## Your task
Return verbatim everything from the first line through the line that contains "make_post('square steel ashtray post lettered CENICERO", and stop there.

## Dataset extract
>> START
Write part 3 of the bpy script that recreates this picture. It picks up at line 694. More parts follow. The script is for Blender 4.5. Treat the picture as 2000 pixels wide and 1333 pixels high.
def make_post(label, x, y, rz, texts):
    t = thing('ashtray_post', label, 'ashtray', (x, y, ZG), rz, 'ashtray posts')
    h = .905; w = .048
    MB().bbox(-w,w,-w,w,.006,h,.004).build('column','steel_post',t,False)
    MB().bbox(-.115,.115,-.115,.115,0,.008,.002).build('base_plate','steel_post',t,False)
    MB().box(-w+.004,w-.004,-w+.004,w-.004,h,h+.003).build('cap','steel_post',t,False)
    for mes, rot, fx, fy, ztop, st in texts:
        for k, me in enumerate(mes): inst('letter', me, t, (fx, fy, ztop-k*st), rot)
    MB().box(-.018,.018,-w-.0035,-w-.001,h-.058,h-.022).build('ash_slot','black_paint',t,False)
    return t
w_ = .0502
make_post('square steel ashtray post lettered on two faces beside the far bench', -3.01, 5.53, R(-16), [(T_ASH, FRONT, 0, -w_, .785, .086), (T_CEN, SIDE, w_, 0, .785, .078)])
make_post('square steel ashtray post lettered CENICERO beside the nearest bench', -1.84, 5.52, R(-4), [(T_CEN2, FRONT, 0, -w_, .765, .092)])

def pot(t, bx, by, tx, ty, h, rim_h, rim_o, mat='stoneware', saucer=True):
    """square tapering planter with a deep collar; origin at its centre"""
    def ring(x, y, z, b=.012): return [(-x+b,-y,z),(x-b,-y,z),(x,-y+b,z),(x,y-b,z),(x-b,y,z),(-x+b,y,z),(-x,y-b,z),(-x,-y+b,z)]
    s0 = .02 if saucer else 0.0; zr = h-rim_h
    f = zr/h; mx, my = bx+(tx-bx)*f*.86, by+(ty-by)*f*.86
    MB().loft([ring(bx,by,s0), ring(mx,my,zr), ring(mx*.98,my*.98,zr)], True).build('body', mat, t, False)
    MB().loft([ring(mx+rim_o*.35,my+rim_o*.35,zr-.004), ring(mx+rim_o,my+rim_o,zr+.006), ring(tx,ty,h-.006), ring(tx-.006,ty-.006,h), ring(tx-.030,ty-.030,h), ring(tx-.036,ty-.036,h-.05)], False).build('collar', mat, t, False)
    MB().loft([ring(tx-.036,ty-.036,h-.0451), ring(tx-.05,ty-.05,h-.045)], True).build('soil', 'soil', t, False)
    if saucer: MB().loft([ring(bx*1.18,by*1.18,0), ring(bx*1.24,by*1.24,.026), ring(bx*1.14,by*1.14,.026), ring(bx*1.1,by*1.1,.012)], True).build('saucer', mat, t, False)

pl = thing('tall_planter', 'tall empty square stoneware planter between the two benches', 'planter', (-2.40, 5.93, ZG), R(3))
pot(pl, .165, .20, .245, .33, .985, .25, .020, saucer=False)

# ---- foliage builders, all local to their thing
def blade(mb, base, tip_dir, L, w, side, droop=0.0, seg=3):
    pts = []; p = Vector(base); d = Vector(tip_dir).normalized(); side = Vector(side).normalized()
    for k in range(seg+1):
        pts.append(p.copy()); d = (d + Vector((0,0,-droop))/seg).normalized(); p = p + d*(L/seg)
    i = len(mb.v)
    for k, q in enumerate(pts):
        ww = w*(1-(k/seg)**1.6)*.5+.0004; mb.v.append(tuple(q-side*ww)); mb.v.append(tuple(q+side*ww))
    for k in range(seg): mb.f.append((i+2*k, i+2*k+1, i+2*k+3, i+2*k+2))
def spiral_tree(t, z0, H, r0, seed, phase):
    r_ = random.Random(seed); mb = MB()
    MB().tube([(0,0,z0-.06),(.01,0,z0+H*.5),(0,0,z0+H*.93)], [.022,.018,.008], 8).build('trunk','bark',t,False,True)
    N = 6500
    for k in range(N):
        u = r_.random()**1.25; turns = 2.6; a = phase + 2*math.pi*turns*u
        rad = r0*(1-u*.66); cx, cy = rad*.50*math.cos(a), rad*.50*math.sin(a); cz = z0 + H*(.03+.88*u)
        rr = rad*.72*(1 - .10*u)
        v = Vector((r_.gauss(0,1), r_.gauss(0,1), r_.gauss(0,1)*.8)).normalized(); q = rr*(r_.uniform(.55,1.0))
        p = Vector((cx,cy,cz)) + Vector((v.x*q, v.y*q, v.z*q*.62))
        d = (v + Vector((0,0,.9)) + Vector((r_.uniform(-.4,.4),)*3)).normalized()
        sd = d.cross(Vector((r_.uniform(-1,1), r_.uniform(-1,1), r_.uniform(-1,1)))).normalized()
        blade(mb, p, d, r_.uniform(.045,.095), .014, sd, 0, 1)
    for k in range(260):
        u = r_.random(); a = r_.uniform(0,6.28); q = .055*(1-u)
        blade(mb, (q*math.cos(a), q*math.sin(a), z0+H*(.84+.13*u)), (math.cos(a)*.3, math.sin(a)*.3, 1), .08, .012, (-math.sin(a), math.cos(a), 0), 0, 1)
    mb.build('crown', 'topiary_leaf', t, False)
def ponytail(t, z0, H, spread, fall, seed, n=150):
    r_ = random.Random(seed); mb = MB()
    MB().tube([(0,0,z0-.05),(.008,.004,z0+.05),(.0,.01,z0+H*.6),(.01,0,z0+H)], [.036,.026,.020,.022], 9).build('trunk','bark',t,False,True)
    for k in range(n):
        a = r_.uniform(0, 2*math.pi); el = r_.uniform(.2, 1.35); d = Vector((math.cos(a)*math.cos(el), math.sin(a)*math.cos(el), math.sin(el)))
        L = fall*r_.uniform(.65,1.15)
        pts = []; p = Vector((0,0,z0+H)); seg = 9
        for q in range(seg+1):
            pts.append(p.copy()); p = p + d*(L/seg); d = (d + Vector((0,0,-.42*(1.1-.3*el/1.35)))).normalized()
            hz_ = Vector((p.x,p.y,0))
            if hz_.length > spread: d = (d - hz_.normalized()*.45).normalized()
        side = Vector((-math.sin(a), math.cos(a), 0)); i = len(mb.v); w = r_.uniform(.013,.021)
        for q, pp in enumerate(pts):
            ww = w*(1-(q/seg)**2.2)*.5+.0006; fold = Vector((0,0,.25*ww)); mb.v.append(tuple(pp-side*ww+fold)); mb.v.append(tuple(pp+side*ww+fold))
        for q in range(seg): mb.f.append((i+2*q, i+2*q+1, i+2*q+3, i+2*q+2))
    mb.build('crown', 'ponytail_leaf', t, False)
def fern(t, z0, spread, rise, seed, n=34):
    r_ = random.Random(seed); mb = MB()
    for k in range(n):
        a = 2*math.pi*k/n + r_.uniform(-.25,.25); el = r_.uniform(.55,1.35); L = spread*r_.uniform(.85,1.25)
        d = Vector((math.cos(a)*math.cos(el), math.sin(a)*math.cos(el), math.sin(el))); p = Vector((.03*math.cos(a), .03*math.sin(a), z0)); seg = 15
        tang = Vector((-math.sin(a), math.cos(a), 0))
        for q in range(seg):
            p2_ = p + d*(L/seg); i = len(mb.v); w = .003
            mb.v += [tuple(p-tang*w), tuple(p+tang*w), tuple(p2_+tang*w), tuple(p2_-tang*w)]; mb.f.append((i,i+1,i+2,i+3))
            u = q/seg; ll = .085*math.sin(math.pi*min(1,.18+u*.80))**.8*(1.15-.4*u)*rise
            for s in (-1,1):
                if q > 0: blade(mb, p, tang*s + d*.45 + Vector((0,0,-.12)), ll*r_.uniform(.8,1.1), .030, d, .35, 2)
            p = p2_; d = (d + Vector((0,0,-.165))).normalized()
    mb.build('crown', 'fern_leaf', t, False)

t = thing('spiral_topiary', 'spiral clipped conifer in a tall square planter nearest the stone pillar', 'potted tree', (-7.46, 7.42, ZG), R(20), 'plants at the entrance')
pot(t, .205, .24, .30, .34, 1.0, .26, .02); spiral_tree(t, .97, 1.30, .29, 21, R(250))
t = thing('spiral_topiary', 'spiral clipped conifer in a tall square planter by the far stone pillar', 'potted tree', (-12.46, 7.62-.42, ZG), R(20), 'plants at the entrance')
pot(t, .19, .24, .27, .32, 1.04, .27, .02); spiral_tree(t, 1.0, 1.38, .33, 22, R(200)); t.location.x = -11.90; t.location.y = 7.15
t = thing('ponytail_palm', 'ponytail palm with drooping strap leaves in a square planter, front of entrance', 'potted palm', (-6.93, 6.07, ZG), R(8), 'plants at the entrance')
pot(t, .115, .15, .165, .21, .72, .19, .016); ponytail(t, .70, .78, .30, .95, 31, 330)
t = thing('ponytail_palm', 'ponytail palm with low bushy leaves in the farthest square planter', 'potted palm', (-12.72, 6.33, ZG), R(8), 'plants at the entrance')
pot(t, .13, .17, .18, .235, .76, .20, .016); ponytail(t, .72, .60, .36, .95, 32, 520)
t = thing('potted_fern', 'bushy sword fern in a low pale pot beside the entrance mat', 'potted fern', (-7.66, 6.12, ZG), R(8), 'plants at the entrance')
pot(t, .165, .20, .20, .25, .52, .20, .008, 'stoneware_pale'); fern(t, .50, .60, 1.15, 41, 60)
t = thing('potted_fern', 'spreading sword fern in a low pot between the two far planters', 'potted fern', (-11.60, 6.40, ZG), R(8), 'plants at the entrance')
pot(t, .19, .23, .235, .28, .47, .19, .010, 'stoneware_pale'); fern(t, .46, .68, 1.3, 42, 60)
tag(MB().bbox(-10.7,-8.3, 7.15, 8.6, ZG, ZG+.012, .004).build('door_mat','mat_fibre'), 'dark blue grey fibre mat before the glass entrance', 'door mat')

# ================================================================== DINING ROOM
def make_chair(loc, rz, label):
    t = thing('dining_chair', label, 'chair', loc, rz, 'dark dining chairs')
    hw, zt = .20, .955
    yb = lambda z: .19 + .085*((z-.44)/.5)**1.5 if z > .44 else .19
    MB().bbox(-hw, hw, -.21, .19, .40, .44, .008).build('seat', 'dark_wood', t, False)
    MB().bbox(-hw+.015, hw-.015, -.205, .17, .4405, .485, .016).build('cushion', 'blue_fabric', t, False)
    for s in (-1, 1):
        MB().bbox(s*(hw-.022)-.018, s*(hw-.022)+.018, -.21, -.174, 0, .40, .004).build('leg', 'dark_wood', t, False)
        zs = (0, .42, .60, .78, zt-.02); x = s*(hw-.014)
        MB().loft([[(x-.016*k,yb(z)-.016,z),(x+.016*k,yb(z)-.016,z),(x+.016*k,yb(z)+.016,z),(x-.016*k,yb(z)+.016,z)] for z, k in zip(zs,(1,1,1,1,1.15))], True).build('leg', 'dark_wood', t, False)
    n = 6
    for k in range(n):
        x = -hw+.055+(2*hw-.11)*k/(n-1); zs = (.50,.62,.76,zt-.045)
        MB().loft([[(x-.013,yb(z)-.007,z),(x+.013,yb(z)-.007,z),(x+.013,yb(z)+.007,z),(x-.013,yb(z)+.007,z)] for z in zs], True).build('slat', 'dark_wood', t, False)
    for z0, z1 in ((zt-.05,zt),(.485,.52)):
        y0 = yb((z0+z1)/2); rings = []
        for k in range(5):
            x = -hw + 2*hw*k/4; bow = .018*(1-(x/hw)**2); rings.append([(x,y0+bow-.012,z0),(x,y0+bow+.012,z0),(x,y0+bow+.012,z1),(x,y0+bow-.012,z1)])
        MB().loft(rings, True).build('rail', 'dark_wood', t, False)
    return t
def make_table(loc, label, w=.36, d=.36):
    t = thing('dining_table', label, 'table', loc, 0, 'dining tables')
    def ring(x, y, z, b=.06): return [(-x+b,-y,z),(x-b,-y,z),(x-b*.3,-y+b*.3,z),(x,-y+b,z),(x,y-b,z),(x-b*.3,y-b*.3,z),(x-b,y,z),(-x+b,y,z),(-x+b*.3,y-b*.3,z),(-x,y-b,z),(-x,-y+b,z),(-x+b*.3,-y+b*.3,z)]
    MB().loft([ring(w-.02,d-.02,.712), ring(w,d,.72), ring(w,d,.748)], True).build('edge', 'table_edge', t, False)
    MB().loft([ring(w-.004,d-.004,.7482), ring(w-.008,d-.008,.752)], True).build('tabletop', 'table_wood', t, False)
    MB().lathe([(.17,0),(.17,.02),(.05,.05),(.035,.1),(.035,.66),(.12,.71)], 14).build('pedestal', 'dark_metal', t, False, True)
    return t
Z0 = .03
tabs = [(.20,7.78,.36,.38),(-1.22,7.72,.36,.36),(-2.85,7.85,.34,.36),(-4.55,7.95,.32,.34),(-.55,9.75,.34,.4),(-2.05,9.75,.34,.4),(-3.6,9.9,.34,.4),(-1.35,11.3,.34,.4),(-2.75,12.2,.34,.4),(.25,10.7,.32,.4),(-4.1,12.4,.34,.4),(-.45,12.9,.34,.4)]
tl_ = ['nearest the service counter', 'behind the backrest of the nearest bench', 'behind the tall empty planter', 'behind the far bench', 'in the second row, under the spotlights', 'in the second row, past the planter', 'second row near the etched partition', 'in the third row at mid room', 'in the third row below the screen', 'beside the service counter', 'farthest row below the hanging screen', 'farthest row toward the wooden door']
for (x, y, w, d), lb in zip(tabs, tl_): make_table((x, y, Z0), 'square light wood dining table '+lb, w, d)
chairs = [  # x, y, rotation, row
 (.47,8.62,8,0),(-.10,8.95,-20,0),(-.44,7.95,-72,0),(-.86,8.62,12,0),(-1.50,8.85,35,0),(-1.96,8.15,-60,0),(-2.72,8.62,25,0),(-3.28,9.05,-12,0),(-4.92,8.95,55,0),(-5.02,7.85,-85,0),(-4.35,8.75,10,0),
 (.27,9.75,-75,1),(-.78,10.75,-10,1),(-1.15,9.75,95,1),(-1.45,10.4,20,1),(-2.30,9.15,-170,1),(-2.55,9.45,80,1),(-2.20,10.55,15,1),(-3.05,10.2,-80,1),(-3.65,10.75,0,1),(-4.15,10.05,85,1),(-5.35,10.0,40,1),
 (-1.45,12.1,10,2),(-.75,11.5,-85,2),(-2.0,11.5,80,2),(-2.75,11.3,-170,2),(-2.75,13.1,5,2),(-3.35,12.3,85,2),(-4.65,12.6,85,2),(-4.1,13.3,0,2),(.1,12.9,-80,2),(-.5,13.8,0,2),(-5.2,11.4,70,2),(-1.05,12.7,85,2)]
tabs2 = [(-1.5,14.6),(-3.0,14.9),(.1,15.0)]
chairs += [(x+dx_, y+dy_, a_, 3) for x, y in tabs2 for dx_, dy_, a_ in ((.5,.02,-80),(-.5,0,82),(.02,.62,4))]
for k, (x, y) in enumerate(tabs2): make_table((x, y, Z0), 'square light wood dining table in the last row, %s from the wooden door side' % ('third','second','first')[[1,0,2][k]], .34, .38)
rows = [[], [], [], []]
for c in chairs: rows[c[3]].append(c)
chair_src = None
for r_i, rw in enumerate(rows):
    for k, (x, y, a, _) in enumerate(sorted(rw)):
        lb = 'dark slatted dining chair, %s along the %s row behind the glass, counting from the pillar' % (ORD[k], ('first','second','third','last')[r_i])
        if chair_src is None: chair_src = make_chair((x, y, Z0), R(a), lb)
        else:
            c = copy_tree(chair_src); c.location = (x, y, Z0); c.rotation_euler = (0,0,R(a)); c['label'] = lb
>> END
## Task result
Write part 3 of the bpy script that recreates this picture. It picks up at line 694. More parts follow. The script is for Blender 4.5. Treat the picture as 2000 pixels wide and 1333 pixels high.
def make_post(label, x, y, rz, texts):
    t = thing('ashtray_post', label, 'ashtray', (x, y, ZG), rz, 'ashtray posts')
    h = .905; w = .048
    MB().bbox(-w,w,-w,w,.006,h,.004).build('column','steel_post',t,False)
    MB().bbox(-.115,.115,-.115,.115,0,.008,.002).build('base_plate','steel_post',t,False)
    MB().box(-w+.004,w-.004,-w+.004,w-.004,h,h+.003).build('cap','steel_post',t,False)
    for mes, rot, fx, fy, ztop, st in texts:
        for k, me in enumerate(mes): inst('letter', me, t, (fx, fy, ztop-k*st), rot)
    MB().box(-.018,.018,-w-.0035,-w-.001,h-.058,h-.022).build('ash_slot','black_paint',t,False)
    return t
w_ = .0502
make_post('square steel ashtray post lettered on two faces beside the far bench', -3.01, 5.53, R(-16), [(T_ASH, FRONT, 0, -w_, .785, .086), (T_CEN, SIDE, w_, 0, .785, .078)])
make_post('square steel ashtray post lettered CENICERO beside the nearest bench', -1.84, 5.52, R(-4), [(T_CEN2, FRONT, 0, -w_, .765, .092)])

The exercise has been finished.